Le projet de loi de finances pour 2026 s’impose déjà comme l’un des exercices budgétaires les plus instables de ces dernières années. Non par la radicalité de ses choix. Mais par la fragilité de son parcours et l’incertitude qui entoure désormais son issue. En ce 18 décembre 2025, personne n’est en mesure de dire si la France disposera d’un budget avant la fin de l’année.
Il faut dire que le premier acte de la séquence budgétaire a donné le ton. La première partie du projet de loi – celle des recettes – a été rejetée par l’Assemblée nationale à la quasi-unanimité (une seule voix pour !), entraînant mécaniquement un renvoi vers le Sénat dans la version initiale, c’est-à-dire celle du Gouvernement. L’Assemblée n’a même pas pu se prononcer sur la deuxième partie, celle des dépenses.
C’était un signal politique fort, même si assez incompréhensible pour les Français : pourquoi les députés ont-ils rejeté un texte sur lequel ils ont travaillé d’arrache-pied pendant des semaines ? Il ne pouvait y avoir de révélateur plus fort de cette Assemblée plus fragmentée que jamais, incapable de se mettre d’accord sur les recettes de l’Etat et la fiscalité.
Le texte a ensuite été renvoyé au Sénat. Lundi dernier, après dix-sept jours de débat, la Chambre haute a adopté l’ensemble du projet – recettes et dépenses – dans une version largement réécrite par la majorité sénatoriale de droite et du centre. Mais, loin de rétablir une trajectoire plus rigoureuse, la copie sénatoriale creuse paradoxalement davantage le déficit, en réduisant certaines recettes – dans une volonté de baisse de la fiscalité – sans compenser pleinement par des économies sur les dépenses.
La prochaine étape est désormais devant nous : dès demain, la commission mixte paritaire (CMP) qui sera convoquée devra tenter de rapprocher des visions budgétaires profondément divergentes. Autant dire que son issue est plus qu’incertaine. Non seulement parce que Sénat et Assemblée ne sont souvent pas d’accord entre elles – même si le compromis entre les deux chambres n’est pas une chose si rare que ça – mais surtout parce que l’Assemblée nationale n’arrive même pas à trouver d’accord en son propre sein.
En cas d’échec – un scénario assez plausible – une nouvelle lecture sera obligatoirement engagée dans chaque chambre. Mais le calendrier impose une contrainte supplémentaire : une loi spéciale devra être adoptée entre-temps afin d’assurer la continuité de l’action publique. Or, cette solution, souvent présentée comme purement technique, est loin d’être neutre : elle représente un coût estimé à 10 milliards d’euros, venant alourdir encore un déficit déjà extrêmement élevé.

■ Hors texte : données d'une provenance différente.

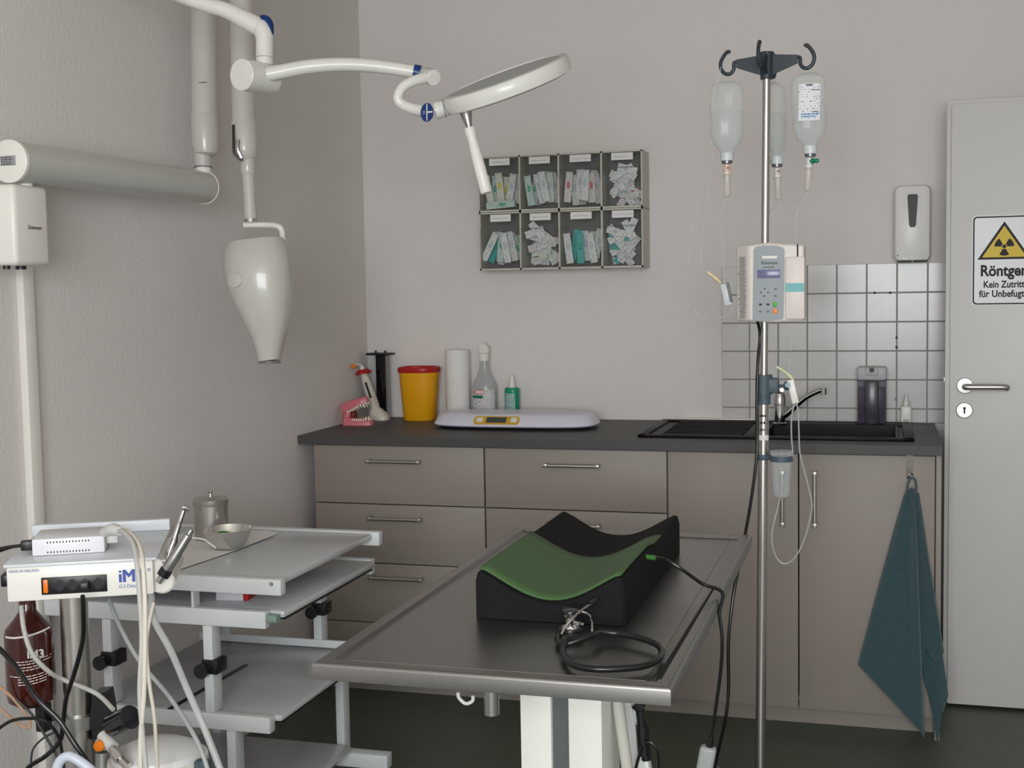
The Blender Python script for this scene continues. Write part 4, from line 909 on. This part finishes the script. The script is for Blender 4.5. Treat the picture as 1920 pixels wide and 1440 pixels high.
cpts += [Y(-2.30, 1349, 1150), Y(-2.31, 1354, 1195), Y(-2.31, 1352, 1250), Y(-2.31, 1343, 1320), Y(-2.31, 1333, 1385)]
MB().tube(cpts, .0036, 10, 6).build('cable', BLACKR, gm)
q = Y(-2.31, 1333, 1385); MB().cyl(q+V((.001, 0, .006)), q+V((-.003, 0, -.016)), .006, .0075, 12).build('cable_gland', BLACKR, gm)
a = Y(-2.31, 1329, 1399); b = Y(-2.31, 1314, 1480); dz = b-a; Mq = Matrix.Translation((a+b)/2) @ V((0, 0, -1)).rotation_difference(dz.normalized()).to_matrix().to_4x4()
MB().box((-.016, -.012, -dz.length/2), (.016, .012, dz.length/2), .007, Mq, 3).build('hand_controller', mat('controller_grey', (160, 162, 160), .4), gm)

# stethoscope
sz_ = tz-.0005; st = thing('stethoscope', Z(sz_, 1075, 1200), 'black stethoscope coiled on the steel table in front of the cushion', 'stethoscope')
def zp(x, y, h=0): return Z(sz_+.006+h, x, y)
MB().tube([zp(1082, 1195, .01), zp(1060, 1202, .008), zp(1056, 1226), zp(1074, 1246), zp(1110, 1254), zp(1160, 1254), zp(1210, 1248), zp(1238, 1232), zp(1236, 1212, .002), zp(1205, 1198, .004), zp(1160, 1188, .006), zp(1122, 1184, .01)], .0056, 12, 6).build('tubing', BLACKR, st)
MB().tube([zp(1122, 1186, .01), zp(1108, 1192, .012), zp(1080, 1202, .006), zp(1056, 1208), zp(1046, 1200), zp(1050, 1188), zp(1062, 1182, .008)], .0056, 12, 6).build('tubing', BLACKR, st)
c = Z(sz_, 1070, 1192); c.z = sz_
MB().lathe([(.0, .004), (.022, .004), (.0225, .008), (.021, .011), (.0, .012)], c+V((0, 0, .004)), 28).build('diaphragm_rim', BLACKR, st)
MB().lathe([(.017, .014), (.015, .018), (.009, .021), (.0085, .030), (.011, .034), (.0135, .038), (.0135, .041), (0, .041)], c, 28).build('chest_piece', CHROME, st)
MB().lathe([(.0145, .040), (.0155, .042), (.0145, .0455), (.010, .046)], c, 24).build('bell_rim', BLACKR, st)
MB().cyl(c+V((.008, -.002, .025)), c+V((.025, -.004, .022)), .0032, n=12).build('stem', CHROME, st)
MB().tube([zp(1110, 1182, .012), zp(1109, 1160, .022), zp(1100, 1150, .025), zp(1082, 1145, .03), zp(1068, 1144, .032)], .0022, 10, 6).build('ear_tube', CHROME, st)
MB().tube([zp(1052, 1190, .01), zp(1060, 1176, .02), zp(1075, 1158, .034), zp(1092, 1143, .04), zp(1106, 1134, .042)], .0022, 10, 6).build('ear_tube', CHROME, st)
for a, b in (((1068, 1144, .032), (1056, 1143, .033)), ((1106, 1134, .042), (1117, 1127, .044))): MB().tube([zp(*a), zp(*b)], .005, 10, 0).build('ear_tip', BLACKR, st)

# ================================================================== TROLLEY
TW = mat('trolley_white', (214, 217, 219), .38); TS = mat('trolley_shelf', (196, 198, 200), .25, coat=.2)
F, B_ = -2.137, -1.53
tr = thing('equipment_trolley', (.38, (F+B_)/2, ZF), 'light grey tiered equipment trolley against the left wall', 'trolley')
def bars(z0, z1, x0, xf, xb):
    MB().box((x0, F, z0), (xf, F+.028, z1), .002).build('cross_bar', TW, tr); MB().box((x0, B_-.028, z0), (xb, B_, z1), .002).build('cross_bar', TW, tr)
bars(.713, .75, .05, .667, .673)
MB().box((.05, F+.0285, .729), (.654, B_-.0285, .7475), .006).build('top_board', TS, tr)
c = Y(F, 509, 1095); MB().lathe([(.0052, 0), (.0052, .0015), (.003, .002), (0, .0015)], (c.x, F, c.z), 16, (0, -1, 0)).build('screw', STEEL, tr)
c = MB().box((.434, F+.002, .6735), (.440, F+.03, .7125)).build('spacer', TW, tr)
bars(.633, .673, .03, .625, .648)
m_ = MB().box((.03, F+.0285, .652), (.660, B_-.0285, .672), .008); m_.mi = 1; m_.box((.10, F+.04, .6475), (.656, B_-.04, .652)); m_.build('pull_out_shelf', [TS, BLACKP], tr)
c = Y(F, 512, 1155); MB().cyl((.6255, F+.014, .655), (.652, F+.014, .655), .011, n=20).build('slide_end', mat('green_grey', (130, 150, 142), .4), tr)
for (x0, x1, y0, kz) in ((.462, .486, F, Y(F, 385, 1252).z), (.190, .214, F, Y(F, 200, 1237).z), (.476, .500, B_-.04, Y(B_, 600, 1137).z), (.190, .214, B_-.04, None)):
    MB().box((x0, y0, .424), (x1, y0+.04, .6325), .0015).build('post', TW, tr)
    if kz:
        m_ = MB(); m_.box((x0-.004, y0-.006, kz-.014), (x1+.014, y0+.044, kz+.02), .003); m_.cyl((x0+.004, y0-.024, kz-.003), (x0+.004, y0-.006, kz-.003), .0175, .0165, 20)
        m_.cyl((x0+.012, y0-.010, kz+.0), (x0+.012, y0-.002, kz+.0), .012, n=12); m_.build('clamp_knob', BLACKP, tr)
bars(.385, .4235, .12, .628, .63)
m_ = MB().box((.12, F+.0285, .405), (.645, B_-.0285, .4225), .007); m_.mi = 1; m_.box((.15, F+.04, .400), (.640, B_-.04, .405))
a = Z(.4235, 318, 1330); b = Z(.4235, 462, 1246); m_.prism([a+V((-.008, 0, 0)), a+V((.006, 0, 0)), b+V((.006, 0, 0)), b+V((-.006, 0, 0))], (0, 0, .0008)); m_.build('middle_shelf', [TS, BLACKP], tr)
MB().box((.12, B_-.045, .424), (.60, B_-.035, .446), .003).build('shelf_lip', TW, tr)
for x0, x1, y0 in ((.515, .538, F), (.536, .560, B_-.04)): MB().box((x0, y0, .13), (x1, y0+.04, .3845), .0015).build('post', TW, tr)
for x0, x1, y0 in ((.15, .174, F), (.15, .174, B_-.04)): MB().box((x0, y0, .13), (x1, y0+.04, .3845), .0015).build('post', TW, tr)
for y0 in (F, B_-.04): MB().box((.10, y0, .09), (.684, y0+.04, .13), .002).build('foot_bar', TW, tr)
MB().box((.12, F+.045, .135), (.585, B_-.045, .157), .010).build('bottom_shelf', TS, tr)
for y0 in (F+.02, B_-.02):
    for x in (.14, .655):
        m_ = MB(); m_.cyl((x-.012, y0, ZF+.036), (x+.012, y0, ZF+.036), .036, n=24); m_.box((x-.02, y0-.012, ZF+.04), (x+.02, y0+.012, .0895), .003); m_.build('castor', BLACKP, tr)
MB().box((.36, F+.05, .628), (.58, F+.25, .633)).build('underside_plate', mat('cream_plate', (214, 208, 190), .5), tr)
# paper sheet
pm = MB(); P = [Z(.7485, *q) for q in ((300, 1062), (345, 1068), (400, 1045), (520, 1000), (445, 990), (330, 1000))]
tz_ = .7505
P = [V((.14, -2.10, 0)), V((.375, -2.09, 0)), Z(tz_, 430, 1036), V((.405, -1.66, 0)), Z(tz_, 520, 1000), V((.36, -1.60, 0)), V((.14, -1.62, 0))]
pm.prism([V((p_.x, p_.y, tz_)) for p_ in P], (0, 0, .0012)); pm.build('paper_sheet', PAPER, label='white paper sheet spread on the trolley top under the bowl', cat='paper')
# steel canister
c = Z(.7525, 385, 1008); c = V((.262, -1.73, .7525)); cn = thing('steel_canister', c, 'tall brushed steel canister with knobbed lid on the trolley', 'canister')
MB().lathe([(.043, 0), (.0445, .002), (.0445, .098), (.043, .098), (.043, .004), (0, .004)], c, 40).build('canister_body', STEEL, cn)
MB().lathe([(.0462, .092), (.0465, .093), (.0465, .106), (.044, .109), (.02, .112), (0, .1125)], c, 40).build('lid', STEEL, cn)
MB().lathe([(.005, .112), (.004, .118), (.0035, .122), (.008, .127), (.007, .1295), (0, .13)], c, 20).build('lid_knob', STEEL, cn)
# bowl
c = V((.372, -1.842, .7525)); MB().lathe([(0, 0), (.030, .001), (.042, .008), (.052, .022), (.059, .040), (.062, .050), (.064, .0505), (.0625, .052), (.058, .040), (.051, .024), (.041, .0105), (.030, .004), (0, .003)], c, 48).build('steel_bowl', mat('polished_steel', (222, 220, 218), .2, 1), label='polished steel bowl on the trolley holding a green ring and gauze', cat='bowl')
m_ = MB(); m_.lathe([(.014, 0), (.022, .002), (.022, .012), (.014, .014), (.014, 0)], c+V((-.018, .012, .022)), 24, (.2, -.15, 1)); m_.build('green_ring', mat('bright_green', (60, 150, 60), .35), label='green plastic ring lying inside the steel bowl', cat='ring')
m_ = MB(); m_.ball(c+V((-.004, -.018, .020)), .014, (1.2, 1, .7), 12); m_.ball(c+V((.026, .002, .026)), .012, (1, 1.2, .9), 12); m_.ball(c+V((.010, .004, .017)), .012, (1, 1, .9), 12); m_.build('gauze_swab', mat('gauze', (215, 214, 210), .9, bump=((200, 200, 200), .6)), label='crumpled white gauze swabs heaped inside the steel bowl', cat='gauze', kind='stuff')
# small blue clip
c = Z(.7525, 300, 1010); c = V((.225, -1.93, .7525)); m_ = MB(); m_.box(c+V((-.018, -.01, 0)), c+V((.018, .01, .012)), .004); m_.box(c+V((-.024, -.004, .004)), c+V((.02, .004, .018)), .003); m_.build('blue_clip', mat('sky_blue', (40, 130, 180), .35), label='small blue plastic clip on the paper sheet behind the handpieces', cat='clip')
# carton on pull-out shelf
a = Y(F+.05, 368, 1130); cb2 = V((.50, -2.02, .6725)); bxo = thing('carton', cb2, 'small white carton with red end on the pull-out shelf', 'box')
Mq = Matrix.Translation(cb2) @ Matrix.Rotation(math.radians(8), 4, 'Z')
MB(Mq).box((-.05, -.03, 0), (.018, .03, .026), .001).build('carton_body', mat('carton_white', (205, 206, 212), .6), bxo)
MB(Mq).box((.018, -.03, 0), (.030, .03, .026), .001).build('carton_end', RED, bxo)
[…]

À ces incertitudes budgétaires s’ajoute une contrainte politique majeure : l’exécutif s’est engagé à ne recourir ni aux ordonnances ni à l’article 49 alinéa 3 de la Constitution. Ce choix – geste de respect envers le travail parlementaire – va considérablement limiter les marges de manœuvre de l’exécutif. Il fait du compromis non plus une option, mais une nécessité – sans pour autant en garantir l’adoption d’un budget au 31 décembre…
Derrière la mécanique institutionnelle, c’est une question plus large qui se pose : comment gouverner sans majorité, sans outils de parlementarisme rationalisé, et avec des équilibres financiers plus que dégradés ? Au bout du compte, le budget 2026 apparaît surtout comme le symptôme d’un système à bout de souffle. Dans les jours à venir, l’enjeu ne sera pas seulement de savoir si un accord est trouvé en CMP. Il sera, finalement, de mesurer le coût – financier, politique et démocratique – d’un budget constamment menacé.